Capa do Processo crime 10 setembro de 1863.Foto 9: Acusação fala que desde 24 de Maio Nazário já planejava a insurreição na Aldeia dos Anjos. Documentos do Arquivo Público do RS.

Com uma determinação metodológica detalhista, o historiador vai no fundo das palavras do processo crime, cruza dados com os inventários, cartas de alforria e testamentos para escrever essa página da história de Gravataí.

A cada dia que passava, cada traço, cada letra, ia se tornando cada vez mais comum ao meu olhar e com o tempo minha preocupação se tornou em prazer ao conseguir acompanhar os relatos das pessoas que estavam presente naquele processo.” Wagner de Azevedo Pedroso

O fato histórico abalou de vez as estruturas escravocratas de Gravataí, muito já se debatia a abolição da escravatura, muitos quilombos já estavam formados, a resistência e a luta contra a escravidão eram permanentes, fico imaginando a coragem de Nazário que sabia dos riscos e perigo que corria ao desafiar os poderosos, em Gravataí, o Quilombo Manoel Barbosa no Barro Vermelho tem suas origens em escravizados libertos poucos anos após a rebelião da Aldeia.

Lutar, resistir e persistir, a cada carreta de bois tocada por carreteiros lá pelas bandas da Santa Tecla, Morro Agudo e Itacolomi. Nazário se faz presente, em cada festa animada ao som dos Catutas Boys no Beco dos Catutas; em cada adereço costurado e customizado para o Acadêmicos de Gravataí entrar na avenida, a própria história de fundação da Associação Cultural Beneficente 6 de Maio, um dos mais importantes Clubes de Negros do Estado do RS, tem como pano de fundo uma conversa ao pé de uma figueira. Nazário estava lá com certeza!

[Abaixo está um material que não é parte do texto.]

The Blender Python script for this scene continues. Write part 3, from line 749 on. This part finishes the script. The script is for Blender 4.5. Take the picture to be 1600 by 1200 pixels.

Em cada terreira da cidade e no Axé do saudoso Pai Sadi, na roda de samba, na valentia e destreza do capoeirista e em cada avanço contra o sistema racista brasileiro, os “Nazários”, “Dandaras”, “Zumbis”, “Lanceiros” se fazem presentes, pois é através da luta que resistimos, persistimos e de certo modo, nos encontramos.